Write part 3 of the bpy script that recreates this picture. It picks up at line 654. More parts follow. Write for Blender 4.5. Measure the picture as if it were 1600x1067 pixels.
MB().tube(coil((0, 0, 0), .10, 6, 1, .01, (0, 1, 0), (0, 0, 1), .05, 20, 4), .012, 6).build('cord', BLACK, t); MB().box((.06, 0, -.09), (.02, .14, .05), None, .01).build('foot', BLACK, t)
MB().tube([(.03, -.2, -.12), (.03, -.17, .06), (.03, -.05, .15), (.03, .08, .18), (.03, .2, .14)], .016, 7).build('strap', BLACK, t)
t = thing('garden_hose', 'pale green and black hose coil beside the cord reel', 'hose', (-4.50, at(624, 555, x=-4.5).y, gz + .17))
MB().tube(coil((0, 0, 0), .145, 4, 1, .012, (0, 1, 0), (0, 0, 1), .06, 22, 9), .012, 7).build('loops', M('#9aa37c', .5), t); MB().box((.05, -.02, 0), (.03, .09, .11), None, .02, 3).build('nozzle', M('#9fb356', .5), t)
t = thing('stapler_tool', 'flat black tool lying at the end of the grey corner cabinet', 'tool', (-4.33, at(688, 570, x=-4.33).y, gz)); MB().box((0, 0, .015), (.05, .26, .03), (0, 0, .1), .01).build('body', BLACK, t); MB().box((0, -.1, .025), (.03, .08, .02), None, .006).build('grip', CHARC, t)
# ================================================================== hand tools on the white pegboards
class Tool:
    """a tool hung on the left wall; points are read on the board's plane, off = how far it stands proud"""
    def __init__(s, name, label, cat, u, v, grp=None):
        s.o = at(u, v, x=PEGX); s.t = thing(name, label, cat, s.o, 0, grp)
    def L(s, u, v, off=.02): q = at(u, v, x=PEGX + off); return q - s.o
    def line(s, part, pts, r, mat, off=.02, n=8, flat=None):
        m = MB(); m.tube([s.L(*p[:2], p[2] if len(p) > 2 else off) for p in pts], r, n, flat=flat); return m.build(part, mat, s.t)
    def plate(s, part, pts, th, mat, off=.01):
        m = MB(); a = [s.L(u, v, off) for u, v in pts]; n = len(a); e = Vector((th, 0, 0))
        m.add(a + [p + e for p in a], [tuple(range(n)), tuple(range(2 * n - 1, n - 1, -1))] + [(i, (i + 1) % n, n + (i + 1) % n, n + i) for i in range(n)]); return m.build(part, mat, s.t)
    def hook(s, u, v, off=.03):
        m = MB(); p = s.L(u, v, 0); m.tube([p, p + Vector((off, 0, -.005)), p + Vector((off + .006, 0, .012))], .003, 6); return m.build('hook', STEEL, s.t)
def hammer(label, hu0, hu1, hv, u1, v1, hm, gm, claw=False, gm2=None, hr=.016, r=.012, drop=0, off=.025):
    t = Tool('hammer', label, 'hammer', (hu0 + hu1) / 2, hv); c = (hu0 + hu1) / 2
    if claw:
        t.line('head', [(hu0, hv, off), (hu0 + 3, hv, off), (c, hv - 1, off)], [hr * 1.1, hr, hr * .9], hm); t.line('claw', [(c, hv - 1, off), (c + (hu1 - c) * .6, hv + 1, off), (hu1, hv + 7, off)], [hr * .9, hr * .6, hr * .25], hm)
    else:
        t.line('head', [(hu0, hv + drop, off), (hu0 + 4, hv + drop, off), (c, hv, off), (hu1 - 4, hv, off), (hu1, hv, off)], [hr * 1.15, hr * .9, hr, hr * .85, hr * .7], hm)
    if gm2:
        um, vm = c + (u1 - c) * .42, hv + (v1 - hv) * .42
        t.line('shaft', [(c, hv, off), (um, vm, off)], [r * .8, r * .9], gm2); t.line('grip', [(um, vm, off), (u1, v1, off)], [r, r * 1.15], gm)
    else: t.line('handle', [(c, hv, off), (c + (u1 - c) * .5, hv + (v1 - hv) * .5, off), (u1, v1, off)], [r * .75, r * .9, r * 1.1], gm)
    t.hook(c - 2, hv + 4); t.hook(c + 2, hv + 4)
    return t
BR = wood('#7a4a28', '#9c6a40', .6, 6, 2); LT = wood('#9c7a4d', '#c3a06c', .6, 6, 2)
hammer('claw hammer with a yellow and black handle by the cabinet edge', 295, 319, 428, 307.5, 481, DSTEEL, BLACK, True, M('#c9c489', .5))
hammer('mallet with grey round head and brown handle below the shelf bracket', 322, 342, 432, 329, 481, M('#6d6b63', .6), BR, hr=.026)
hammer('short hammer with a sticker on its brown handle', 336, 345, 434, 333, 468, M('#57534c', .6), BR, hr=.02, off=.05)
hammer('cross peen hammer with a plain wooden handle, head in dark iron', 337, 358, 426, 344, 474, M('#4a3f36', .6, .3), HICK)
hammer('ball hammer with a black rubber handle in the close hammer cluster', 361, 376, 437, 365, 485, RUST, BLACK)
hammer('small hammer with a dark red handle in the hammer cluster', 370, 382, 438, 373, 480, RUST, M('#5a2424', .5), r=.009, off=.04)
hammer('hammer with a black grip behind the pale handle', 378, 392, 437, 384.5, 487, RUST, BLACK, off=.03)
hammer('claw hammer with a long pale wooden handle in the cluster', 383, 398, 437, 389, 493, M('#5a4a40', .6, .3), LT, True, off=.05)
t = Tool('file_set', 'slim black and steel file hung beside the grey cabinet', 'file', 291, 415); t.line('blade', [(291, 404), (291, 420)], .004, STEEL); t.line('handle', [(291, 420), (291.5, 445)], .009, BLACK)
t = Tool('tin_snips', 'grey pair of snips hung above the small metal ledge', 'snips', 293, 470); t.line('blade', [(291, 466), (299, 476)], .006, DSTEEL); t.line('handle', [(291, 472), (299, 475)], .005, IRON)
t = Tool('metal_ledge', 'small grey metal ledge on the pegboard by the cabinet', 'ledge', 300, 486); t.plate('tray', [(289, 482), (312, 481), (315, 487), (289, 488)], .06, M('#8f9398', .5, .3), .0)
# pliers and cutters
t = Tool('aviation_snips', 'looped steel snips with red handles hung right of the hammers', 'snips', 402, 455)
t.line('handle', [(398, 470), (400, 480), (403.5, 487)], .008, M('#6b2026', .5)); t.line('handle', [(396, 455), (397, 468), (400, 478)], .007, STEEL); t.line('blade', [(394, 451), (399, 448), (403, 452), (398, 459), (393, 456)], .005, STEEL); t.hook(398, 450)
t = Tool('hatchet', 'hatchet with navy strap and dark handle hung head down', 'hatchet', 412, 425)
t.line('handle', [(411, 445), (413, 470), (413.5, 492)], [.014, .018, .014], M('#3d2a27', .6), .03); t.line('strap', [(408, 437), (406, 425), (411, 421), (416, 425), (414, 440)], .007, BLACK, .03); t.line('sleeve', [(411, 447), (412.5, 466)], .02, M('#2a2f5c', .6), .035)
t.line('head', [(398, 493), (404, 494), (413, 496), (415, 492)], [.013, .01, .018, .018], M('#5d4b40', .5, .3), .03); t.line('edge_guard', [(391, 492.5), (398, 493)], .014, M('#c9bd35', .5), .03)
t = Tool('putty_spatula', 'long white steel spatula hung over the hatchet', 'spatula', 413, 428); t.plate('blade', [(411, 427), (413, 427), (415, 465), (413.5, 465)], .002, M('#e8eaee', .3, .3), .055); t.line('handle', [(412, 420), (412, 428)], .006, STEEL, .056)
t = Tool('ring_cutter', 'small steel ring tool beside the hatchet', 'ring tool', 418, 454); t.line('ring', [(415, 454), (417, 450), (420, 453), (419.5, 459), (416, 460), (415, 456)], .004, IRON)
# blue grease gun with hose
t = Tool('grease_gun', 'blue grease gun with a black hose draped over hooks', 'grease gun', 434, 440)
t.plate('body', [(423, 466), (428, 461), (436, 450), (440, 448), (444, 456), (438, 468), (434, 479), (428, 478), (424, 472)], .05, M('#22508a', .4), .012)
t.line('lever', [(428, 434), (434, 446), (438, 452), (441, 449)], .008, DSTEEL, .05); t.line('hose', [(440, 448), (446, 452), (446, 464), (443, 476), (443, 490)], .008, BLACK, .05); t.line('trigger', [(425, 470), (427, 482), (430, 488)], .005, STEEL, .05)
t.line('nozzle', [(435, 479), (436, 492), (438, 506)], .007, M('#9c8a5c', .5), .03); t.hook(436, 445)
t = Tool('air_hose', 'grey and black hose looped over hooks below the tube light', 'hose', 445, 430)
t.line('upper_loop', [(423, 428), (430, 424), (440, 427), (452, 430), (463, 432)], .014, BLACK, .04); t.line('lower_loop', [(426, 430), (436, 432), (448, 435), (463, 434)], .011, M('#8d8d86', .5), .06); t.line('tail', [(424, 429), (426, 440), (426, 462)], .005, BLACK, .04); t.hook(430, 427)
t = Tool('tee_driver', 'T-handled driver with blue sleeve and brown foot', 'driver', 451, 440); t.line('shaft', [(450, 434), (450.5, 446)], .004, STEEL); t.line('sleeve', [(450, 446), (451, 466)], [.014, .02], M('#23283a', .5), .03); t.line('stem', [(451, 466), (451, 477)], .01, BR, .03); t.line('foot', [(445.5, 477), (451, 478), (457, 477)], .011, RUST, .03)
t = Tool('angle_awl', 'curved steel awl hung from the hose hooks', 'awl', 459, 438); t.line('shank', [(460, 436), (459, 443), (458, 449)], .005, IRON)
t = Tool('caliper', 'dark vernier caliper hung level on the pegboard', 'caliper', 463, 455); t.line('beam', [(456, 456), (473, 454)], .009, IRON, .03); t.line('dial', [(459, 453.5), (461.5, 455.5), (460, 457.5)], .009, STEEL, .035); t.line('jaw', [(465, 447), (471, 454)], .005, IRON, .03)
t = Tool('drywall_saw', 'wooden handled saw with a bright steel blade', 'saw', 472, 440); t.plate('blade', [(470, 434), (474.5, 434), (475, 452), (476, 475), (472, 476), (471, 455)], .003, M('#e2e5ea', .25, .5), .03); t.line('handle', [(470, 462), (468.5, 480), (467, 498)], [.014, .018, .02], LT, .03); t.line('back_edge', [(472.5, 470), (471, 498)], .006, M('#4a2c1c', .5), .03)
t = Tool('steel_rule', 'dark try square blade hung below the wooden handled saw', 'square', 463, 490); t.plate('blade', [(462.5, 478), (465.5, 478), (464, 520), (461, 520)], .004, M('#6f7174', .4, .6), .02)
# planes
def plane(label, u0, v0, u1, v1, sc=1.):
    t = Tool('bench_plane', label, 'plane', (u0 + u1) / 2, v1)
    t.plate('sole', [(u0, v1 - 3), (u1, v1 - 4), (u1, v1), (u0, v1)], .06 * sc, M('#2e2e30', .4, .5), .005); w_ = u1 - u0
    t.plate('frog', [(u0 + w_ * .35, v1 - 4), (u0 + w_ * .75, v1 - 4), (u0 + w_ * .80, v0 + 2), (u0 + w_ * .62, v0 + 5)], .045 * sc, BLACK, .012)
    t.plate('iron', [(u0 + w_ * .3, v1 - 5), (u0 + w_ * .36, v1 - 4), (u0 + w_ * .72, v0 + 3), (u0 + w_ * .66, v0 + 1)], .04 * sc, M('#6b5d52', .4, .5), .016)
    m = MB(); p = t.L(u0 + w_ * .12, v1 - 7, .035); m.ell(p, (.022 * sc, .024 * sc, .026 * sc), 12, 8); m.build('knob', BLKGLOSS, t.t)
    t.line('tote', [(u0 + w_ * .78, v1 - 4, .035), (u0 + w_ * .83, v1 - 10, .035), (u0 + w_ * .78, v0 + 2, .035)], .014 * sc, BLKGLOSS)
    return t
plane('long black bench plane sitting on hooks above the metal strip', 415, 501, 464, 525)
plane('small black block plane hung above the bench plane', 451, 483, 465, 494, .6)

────

▸ Exercise: Your task is to collect every line above that contains the word "part".

▸ Exercise output:
Write part 3 of the bpy script that recreates this picture. It picks up at line 654. More parts follow. Write for Blender 4.5. Measure the picture as if it were 1600x1067 pixels.
    def line(s, part, pts, r, mat, off=.02, n=8, flat=None):
        m = MB(); m.tube([s.L(*p[:2], p[2] if len(p) > 2 else off) for p in pts], r, n, flat=flat); return m.build(part, mat, s.t)
    def plate(s, part, pts, th, mat, off=.01):
        m.add(a + [p + e for p in a], [tuple(range(n)), tuple(range(2 * n - 1, n - 1, -1))] + [(i, (i + 1) % n, n + (i + 1) % n, n + i) for i in range(n)]); return m.build(part, mat, s.t)